Artık doğrudan yatırım politikalarını hükümetimiz gelişmemiş bölgelerimize yönlendirmelidir. Son aylarda Çin otomotiv sanayisi Türkiye de yatırım yapmaya karar vermiş, Samsun ve Manisa üzerinde ağırlık verildiği kamuoyunda yankı bulmuştur. Aslında bu yatırım Samsun ve Manisa'daki ciddi sanayi kümelenmeleri dolayısı ile Doğu Karadeniz (Trabzon-Rize) bölgesine kaydırılıp bu bölgede istihdam ve iş imkanları yaratmak yöre insanımız ile birlikte Doğu Anadolu (Kars-Erzurum-Ardahan-Ağrı) bölgesindede yan sanayi teşvikleri ile canlı bir ticari bölge oluşturma imkanı ortaya çıkmıştır.

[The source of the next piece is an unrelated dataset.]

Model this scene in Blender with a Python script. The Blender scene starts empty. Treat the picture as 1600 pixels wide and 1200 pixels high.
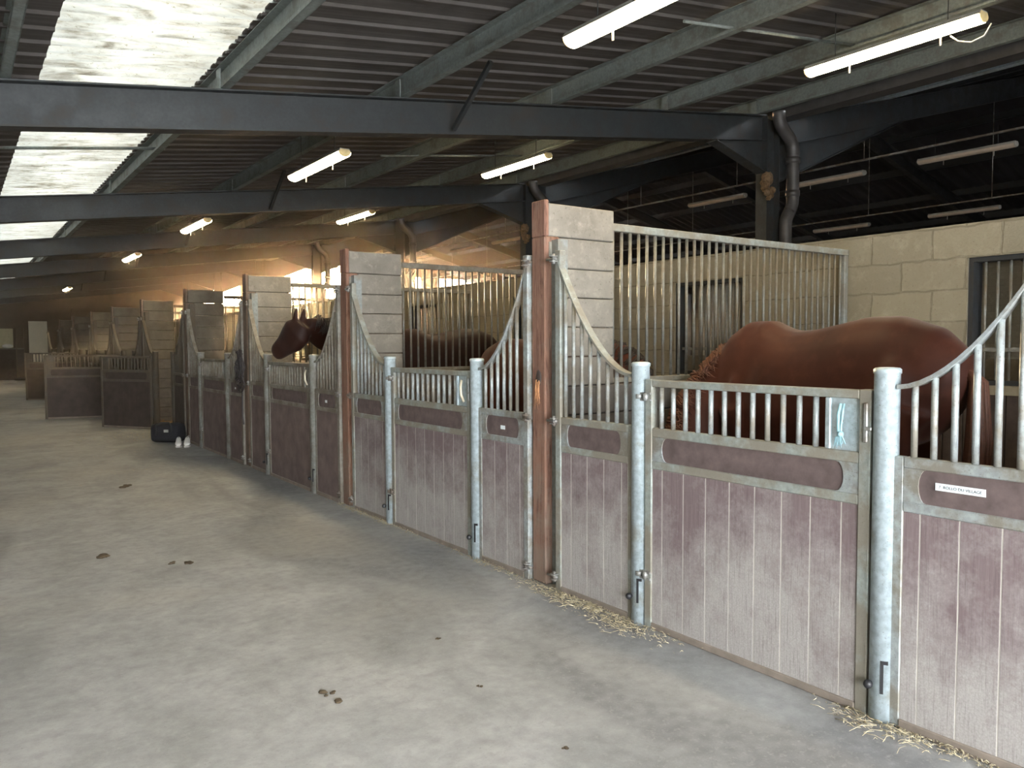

Ayrıca Doğu ve Güneydoğu Anadolu'daki Güneş ışığı saati fazlalığı Avrupa nın en yüksek yerlerdir. Bu özellik, Anadolumuzun bu bölgelerini, Güneş Enerjisi yönünden önemli birer merkez haline getirebilir. Bir özellik daha varki, Doğu ve Güneydoğu Bölgemiz, Kırmızı et üretmeye olağanüstü müsait bir doğalyapı ve coğrafyaya sahiptir. Bu yönden bölge illerimizde besicilere ve üreticilere verilecek teşvik ve destekle besiciliği ve süt ürünleri üretimini artırabiliriz.
Sanayi ve Endüstriyel yatırımların artık Kayseri'den daha doğuya doğru daha planlı ve coğrafi konumuna göre yayayarsak bölge insanımızda refah ve huzurla birlikte, Devletimize minnet duygusu yaşayacaktır.

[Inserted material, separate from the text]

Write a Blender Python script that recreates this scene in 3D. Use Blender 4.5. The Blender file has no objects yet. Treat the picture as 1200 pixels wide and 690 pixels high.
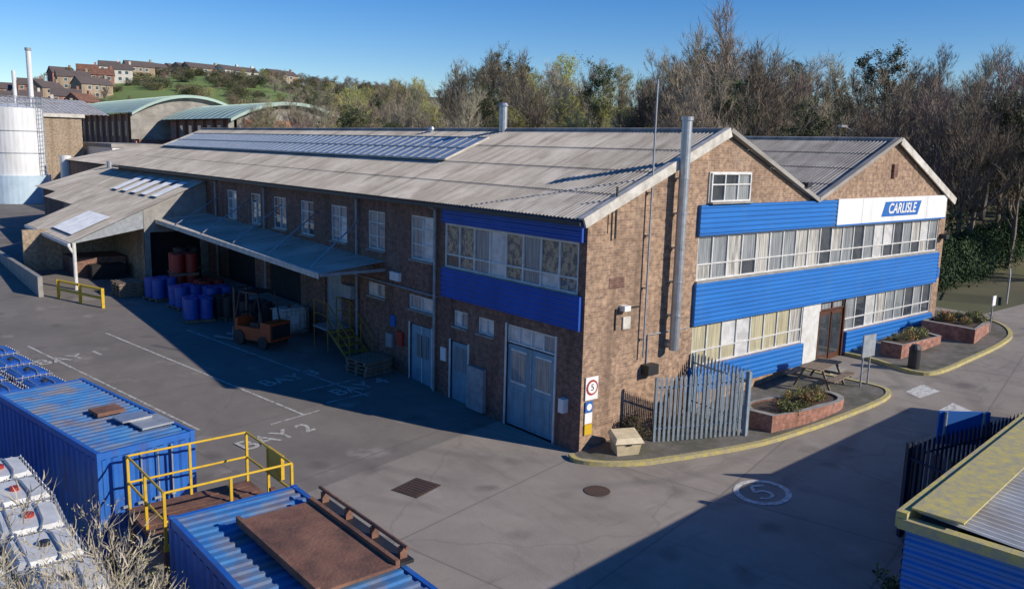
import bpy, math, random
from mathutils import Vector, Matrix
random.seed(7)
R=random.random
def U(a,b): return a+(b-a)*random.random()
sc=bpy.context.scene
sc.view_settings.view_transform='Standard'; sc.view_settings.look='None'; sc.view_settings.exposure=0
COL=sc.collection
# ---------------------------------------------------------------- terrain
def cl(t,a,b): return max(a,min(b,t))
def ss(a,b,t):
    t=cl((t-a)/(b-a),0,1); return t*t*(3-2*t)
def interp(T,x):
    if x<=T[0][0]: return T[0][1]
    for (a,b),(c,d) in zip(T,T[1:]):
        if x<=c: return b+(d-b)*(x-a)/(c-a)
    return T[-1][1]
def G(x,y):
    return .07*cl(x-1,0,22)+.045*cl(y-4,0,45)
HT=[(-180,14),(0,16),(20,18),(50,22),(64,25),(71,26),(78,22),(84,16),(100,13),(180,12)]
def GH(x,y):
    r=math.hypot(x,y); b=math.degrees(math.atan2(y,x))
    z=G(x,y)
    hz=interp(HT,b)
    z+=hz*ss(120,400,r)*(1+.05*math.sin(x*.021)+.05*math.sin(y*.017+1))
    if x>24: z+=4.5*ss(33,70,x)*ss(2,30,y+ .35*x-6)
    return z
# ---------------------------------------------------------------- materials
def mat(name,c1,c2=None,scale=4,rough=.8,bump=0,metal=0,coat=0,detail=6,stretch=(1,1,1),c3=None,s3=.35,bs=None,lo=.35,hi=.65,spec=.5,streak=None):
    m=bpy.data.materials.new(name); m.use_nodes=True
    nt=m.node_tree; N=nt.nodes; L=nt.links; b=N['Principled BSDF']
    b.inputs['Roughness'].default_value=rough; b.inputs['Metallic'].default_value=metal
    b.inputs['Coat Weight'].default_value=coat; b.inputs['Coat Roughness'].default_value=.05
    b.inputs['Specular IOR Level'].default_value=spec
    b.inputs['Base Color'].default_value=(*c1,1)
    tc=N.new('ShaderNodeTexCoord'); mp=N.new('ShaderNodeMapping'); mp.inputs['Scale'].default_value=stretch
    L.new(tc.outputs['Object'],mp.inputs[0])
    def layer(out,col,s,st,a,b_,mx_=1):
        mp2=N.new('ShaderNodeMapping'); mp2.inputs['Scale'].default_value=st; L.new(tc.outputs['Object'],mp2.inputs[0])
        n2=N.new('ShaderNodeTexNoise'); n2.inputs['Scale'].default_value=s; n2.inputs['Detail'].default_value=6; n2.inputs['Roughness'].default_value=.65
        L.new(mp2.outputs[0],n2.inputs['Vector'])
        r2=N.new('ShaderNodeMapRange'); r2.inputs[1].default_value=a; r2.inputs[2].default_value=b_; r2.inputs[4].default_value=mx_
        L.new(n2.outputs[0],r2.inputs[0])
        m2=N.new('ShaderNodeMix'); m2.data_type='RGBA'; m2.inputs[7].default_value=(*col,1)
        L.new(r2.outputs[0],m2.inputs[0]); L.new(out,m2.inputs[6]); return m2.outputs[2]
    if c2:
        n=N.new('ShaderNodeTexNoise'); n.inputs['Scale'].default_value=scale; n.inputs['Detail'].default_value=detail; n.inputs['Roughness'].default_value=.65
        L.new(mp.outputs[0],n.inputs['Vector'])
        r=N.new('ShaderNodeMapRange'); r.inputs[1].default_value=lo; r.inputs[2].default_value=hi
        L.new(n.outputs[0],r.inputs[0])
        mx=N.new('ShaderNodeMix'); mx.data_type='RGBA'; mx.inputs[6].default_value=(*c1,1); mx.inputs[7].default_value=(*c2,1)
        L.new(r.outputs[0],mx.inputs[0]); out=mx.outputs[2]
        if c3: out=layer(out,c3,s3,(1,1,1),.45,.65)
        if streak: out=layer(out,streak[0],streak[1],streak[2],.52,.72,streak[3])
        L.new(out,b.inputs['Base Color'])
        if bump:
            bp=N.new('ShaderNodeBump'); bp.inputs['Strength'].default_value=bump; bp.inputs['Distance'].default_value=.03
            n3=N.new('ShaderNodeTexNoise'); n3.inputs['Scale'].default_value=bs or scale*6; n3.inputs['Detail'].default_value=4
            L.new(tc.outputs['Object'],n3.inputs['Vector'])
            L.new(n3.outputs[0],bp.inputs['Height']); L.new(bp.outputs[0],b.inputs['Normal'])
    return m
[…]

Ülkemizde bölgeler arası göç dalgasını minimize etmek, bu bölgelerimizi sanayileşme yolunda desteklemek, her bölgesi aynı oranda gelişmiş, aşını ekmeğini, alın terini bulunduğu memleketi için harcayan, mutlu insanlar yaratmak zor olmasa gerek. Gelir dengesi, emek ve iş paylaşımı bilen, eğitimi seviyesi yüksek bir toplum yaratmak hepimize düşen bir görev...Bunu başaracak kabiliyet insanımızda daima mevcuttur.